FRINGE THEATRE – The Girl Who Jumped off the Hollywood Sign – Botanic Gardens – 5K

scaled_800287tight_cropBy Peter Maddern

It’s a frightened and exhausted Evie Edwards (Joanne Hartstone) who greets us as this young woman emerges high up at the cross of the H on the infamous Hollywood sign. As she sees it, her life has no future and dressed in black she starts to tell us how this came to be; a fable laced with all the elements of the Hollywood dream, especially those of the 1930s when certain stars enjoyed phenomenal fame and who, albeit unwittingly, put out siren calls for all manner and number of those who also sought their status who then drove themselves into the rocks of life in pursuit of the dreams they appeared to represent, just like Evie.

Of course, the 1930s story has the added baggage of wealth wiped out in the 1929 stock market crash and lifestyles rent asunder by those outcomes and the economic conditions that endured for a decade before, somewhat ironically, war saved America’s bacon. These forces made pursuit of wealth and status by the LA factory just that more irresistible.

Joanne Hartstone gives a masterful performance combining the many faces of her heroine – the frightened, the determined, the pathetic, the heroic – with outbreaks of song that not only spoke to the age but of the age. That she also wrote this play speaks further volumes for her talents; its research, concocting a tale of promise and poison Hollywood style, is interwoven without confusing complexity.
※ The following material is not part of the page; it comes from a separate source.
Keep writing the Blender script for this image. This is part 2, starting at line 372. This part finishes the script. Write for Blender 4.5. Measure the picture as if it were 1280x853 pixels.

In short, nothing detracts from the magic of this production.

“The Fringe” when it was a Fringe used to be home for many a show like this; edgy, combative performances that showcased what the latent talents of this state could produce. Now, one has to dig hard to find it, not unlike the planning and passage required to find the Noel Lothian Hall in the Botanic Gardens in the midst of nearly WOMAD and the idiocy of the O-Bahn extensions.

Still, dear readers, do not be put off by those challenges; the rewards for seeing the best piece of theatre this Fringe (yes, even up against the much and rightly hyped Holden Street fare, Eleanor’s Story and their ilk) are worth it all.